I will preface this comment by saying that I hope Joe Schmidt continues for as long as he can as I think he has done a tremendous job to date. He has, in some ways, made the job a little harder for himself by initially relying on domestic based players and never really going over the top with OS based players even when he relaxed his policy a little more. I really enjoy how the team are playing at the moment.


I think Les Kiss, because (1) he has a bit more international experience, (2) has previously coached with Schmidt and in the same setup as Schmidt, might provide the smoothest transition, though I am not sure that this necessarily needs to be the case.


I would say one thing though about OS versus local coaches. I have a preference for local coaches but not for the reason that people might suppose (certainly not for the reason OJohn will have opined - I haven't read all the way down but I think I can guess it).


Australia has produced coaches of international standing who have won World Cups and major trophies. Bob Dwyer, Rod Macqueen, Alan Jones, Michael Cheika and Eddie Jones. I would add John Connolly - though he never got the international success he was highly successful with Queensland against quality NZ opposition and I think you could argue, never really got the run at international level that others did (OJohn might agree with that bit). Some of those are controversial but they all achieved high level results. You can add to that a number of assistants who worked OS at a high level.

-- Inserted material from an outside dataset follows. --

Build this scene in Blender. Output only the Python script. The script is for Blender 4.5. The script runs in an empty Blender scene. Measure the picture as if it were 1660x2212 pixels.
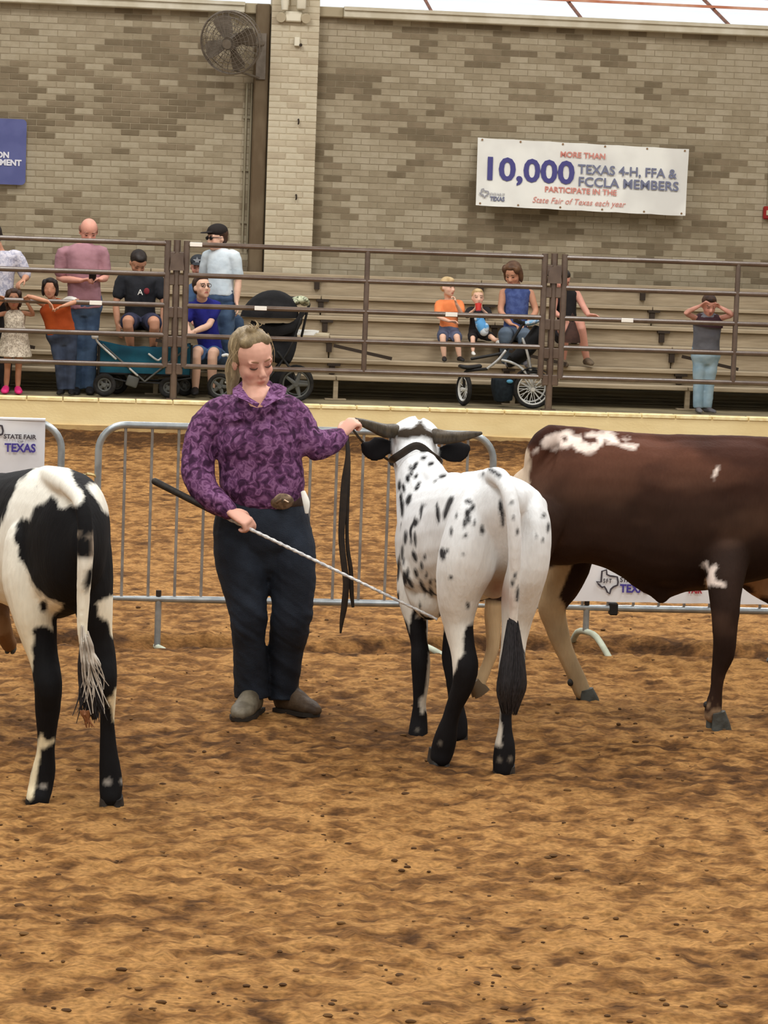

But what the lack of a clear Australian coach suggests to me is that we are no longer producing coaches of international quality through our systems. We have had some overseas based coaches in our system like Thorn and Wessels and Cron (though I would suggest Thorn was a unique case who played for Australia in one code and NZ in the other and saw himself as a both a NZer and a Queenslander having arrived here at around age 12). Cron was developed in the Australian system anyway, so I don't have a problem with where he was born.

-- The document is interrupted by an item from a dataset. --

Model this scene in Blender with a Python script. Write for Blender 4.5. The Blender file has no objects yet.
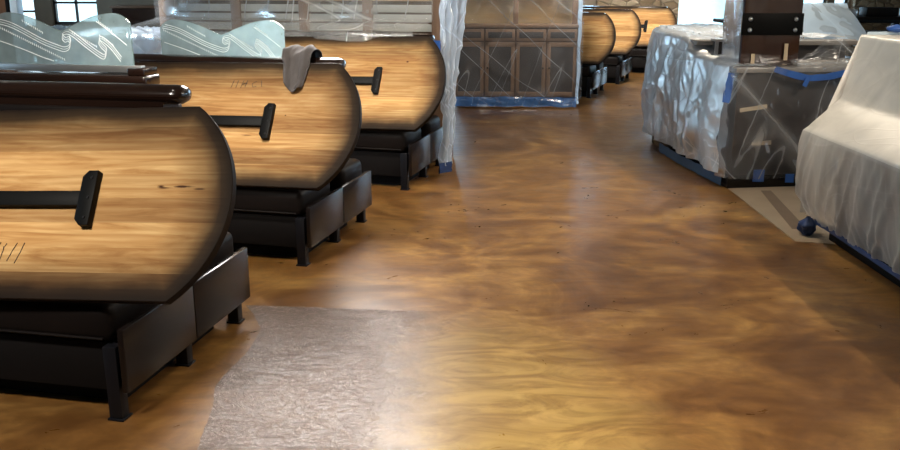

But my point is that we used to have systems in Australia that produced world class coaches. The systems developed by Dick Marks, which adopted and adapted some of the best coaching training approaches at the time from around the world (Wales particularly) but focussed on training Australian coaches with the best available methods, in my mind (as someone who grew up and began coaching late in that era) was a key part of what produced the highly skilled players that we produced at the time and also that produced those world class coaches. I think it was slipping already by the time I did my Level II certificate in 2002 and I think Eddie Jones influence and the priorities of the executive, particularly John O'Neill, might have been the beginning of the end. But if we have good coaching development programmes at school and junior level that will feed through to representative level then we will have


I think this is the missing ingredient that both ourselves and, ironically, Wales (who gave us the bones of our coaching system that became world leading), is a poor coaching development system. Fix that and you start getting players developing basic skills better and earlier in their careers and this feeds through all the way through the system and it also means that, when coaching positions at all levels come up, there are people of quality to fill them, who feed through the system all the way to the top. We could be exporting more coaches to Japan and England and France and the UK and the USA, as we have done a bit in the past.


A lack of a third tier between SR and Club rugby might block this a little - but I am not sure that this alone is the reason - it does give people some opportunity though to be noticed and play a key role in developing that next generation of players coming through. And we have never been able to make the cost sustainable.


I don't think it matters that we have an OS coach as our head coach at the moment but I think it does tell us something about overall rugby ecosystem that, when a coaching appointment comes up, we don't have 3 or 4 high quality options ready to take over. The failure of our coaching development pathway is a key missing ingredient for me and one of the reasons our systems are failing.